Por su parte, Jeannette Jara encarna la impaciencia moral de una izquierda que ya no cree que instituciones herederas del pacto de transición tengan la capacidad de garantizar justicia. La igualdad ya no es un objetivo programático, sino un mandato ético inmediato, lo que desplaza la lógica liberal del gradualismo hacia una pulsión transformadora que tensiona las bases del universalismo jurídico.

La participación puede saltar contrapesos institucionales, la preeminencia del “pueblo justo” sobre la ley imparcial y la constitucionalización de identidades aparecen como estrategias para corregir la injusticia, aunque a un costo potencial: convertir el Estado en tribunal moral, más atento a la reparación de agravios que a la estabilidad de la comunidad cívica.

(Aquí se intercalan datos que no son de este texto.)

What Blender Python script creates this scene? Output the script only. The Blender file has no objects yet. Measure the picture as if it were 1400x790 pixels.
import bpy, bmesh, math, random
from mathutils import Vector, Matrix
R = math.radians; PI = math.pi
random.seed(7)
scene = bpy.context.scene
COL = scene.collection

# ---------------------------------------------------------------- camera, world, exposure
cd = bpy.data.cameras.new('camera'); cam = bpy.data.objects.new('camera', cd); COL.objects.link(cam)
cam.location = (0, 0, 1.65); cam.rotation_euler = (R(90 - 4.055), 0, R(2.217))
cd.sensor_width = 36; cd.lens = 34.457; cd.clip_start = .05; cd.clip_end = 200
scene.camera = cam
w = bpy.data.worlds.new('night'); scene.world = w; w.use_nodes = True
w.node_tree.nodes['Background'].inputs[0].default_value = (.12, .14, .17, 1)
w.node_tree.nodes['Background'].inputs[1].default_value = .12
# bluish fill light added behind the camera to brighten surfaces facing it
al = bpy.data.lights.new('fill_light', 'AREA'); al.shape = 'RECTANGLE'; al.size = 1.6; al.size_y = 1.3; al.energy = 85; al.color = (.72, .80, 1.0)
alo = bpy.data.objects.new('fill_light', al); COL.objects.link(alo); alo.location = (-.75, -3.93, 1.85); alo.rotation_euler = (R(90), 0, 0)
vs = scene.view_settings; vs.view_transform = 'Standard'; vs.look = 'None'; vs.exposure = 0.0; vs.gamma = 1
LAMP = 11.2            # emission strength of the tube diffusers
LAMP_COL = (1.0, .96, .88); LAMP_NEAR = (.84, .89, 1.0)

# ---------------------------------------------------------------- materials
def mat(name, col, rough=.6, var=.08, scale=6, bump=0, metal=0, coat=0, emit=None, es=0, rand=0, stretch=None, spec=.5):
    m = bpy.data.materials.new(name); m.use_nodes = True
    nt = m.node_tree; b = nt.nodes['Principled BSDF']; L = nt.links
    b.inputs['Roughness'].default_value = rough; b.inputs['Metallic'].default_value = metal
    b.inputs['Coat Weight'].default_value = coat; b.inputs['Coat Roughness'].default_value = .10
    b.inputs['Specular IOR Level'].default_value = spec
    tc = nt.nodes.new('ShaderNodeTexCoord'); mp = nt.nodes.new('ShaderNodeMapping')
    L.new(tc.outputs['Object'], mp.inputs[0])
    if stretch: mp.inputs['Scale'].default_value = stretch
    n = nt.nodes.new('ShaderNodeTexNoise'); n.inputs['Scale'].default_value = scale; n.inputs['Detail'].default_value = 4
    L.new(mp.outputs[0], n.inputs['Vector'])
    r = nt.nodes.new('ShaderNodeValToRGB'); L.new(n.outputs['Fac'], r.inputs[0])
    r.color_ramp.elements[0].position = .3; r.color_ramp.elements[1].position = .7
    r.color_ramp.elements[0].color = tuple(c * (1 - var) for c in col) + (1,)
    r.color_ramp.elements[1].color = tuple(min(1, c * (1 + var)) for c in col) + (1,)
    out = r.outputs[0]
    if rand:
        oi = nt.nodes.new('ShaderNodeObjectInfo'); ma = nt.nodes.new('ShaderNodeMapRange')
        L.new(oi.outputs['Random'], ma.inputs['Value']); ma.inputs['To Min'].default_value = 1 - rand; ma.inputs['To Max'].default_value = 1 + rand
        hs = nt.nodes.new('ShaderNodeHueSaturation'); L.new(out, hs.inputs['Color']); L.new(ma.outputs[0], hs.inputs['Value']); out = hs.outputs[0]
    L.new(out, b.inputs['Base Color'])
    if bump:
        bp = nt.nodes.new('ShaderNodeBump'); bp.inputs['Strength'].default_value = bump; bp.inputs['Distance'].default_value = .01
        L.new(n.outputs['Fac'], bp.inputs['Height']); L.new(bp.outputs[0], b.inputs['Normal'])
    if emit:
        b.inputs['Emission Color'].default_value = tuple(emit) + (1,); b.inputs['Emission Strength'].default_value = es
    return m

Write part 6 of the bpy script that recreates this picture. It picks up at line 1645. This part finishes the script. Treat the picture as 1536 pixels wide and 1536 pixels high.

Así, mientras Parisi licúa la representación —negando que la política tenga sentido como institución y reemplazándola por la gestión personal del malestar—, Kast tiende a militarizar las soluciones —restaurando la autoridad a una velocidad que compromete las libertades— y Jara sobrecarga la función del Estado —exigiendo que la ley responda de inmediato a todas las heridas sociales—. Cada uno perfora la muralla por un lado distinto, pero todos actúan sobre la misma frontera. Ya no disputan el poder dentro de la ciudad y el proyecto intramuros está en evaluación para ver si vale la pena sostenerlo.

El resultado es un momento histórico sin eje gravitatorio donde las tres fuerzas dominantes del escenario electoral chileno no prometen continuidad del orden liberal, sino su redefinición incierta. Parisi quiebra la creencia en la política; Kast, la seguridad de las garantías; Jara, la universalidad de los derechos. Ninguno habita el centro del recinto democrático —porque ese centro ya no existe— y todos comparten, desde trincheras distintas, la lógica del más allá del liberalismo. Por primera vez desde la transición, Chile enfrenta no una disputa programática, sino una disyuntiva civilizatoria, donde el centro no modula los extremos, sino que es parte de la radicalidad.

La geometría de la evolución queda en dos figuras que vemos abajo. Una representa la posdictadura hasta 2017, momento en el cual de manera muy clara emergen propuestas políticas que desdibujan el liberalismo político, por izquierda y por derecha. El centro deja de ser capaz de modular estos procesos más radicales. La línea recta con el centro al medio deja paso a nuevas configuraciones.

Creemos que hoy esa figura es un triángulo, donde el centro es otro vértice, no el incentro (el punto donde se intersectan las bisectrices de los tres ángulos del triángulo). El centro produce así un nuevo extremo.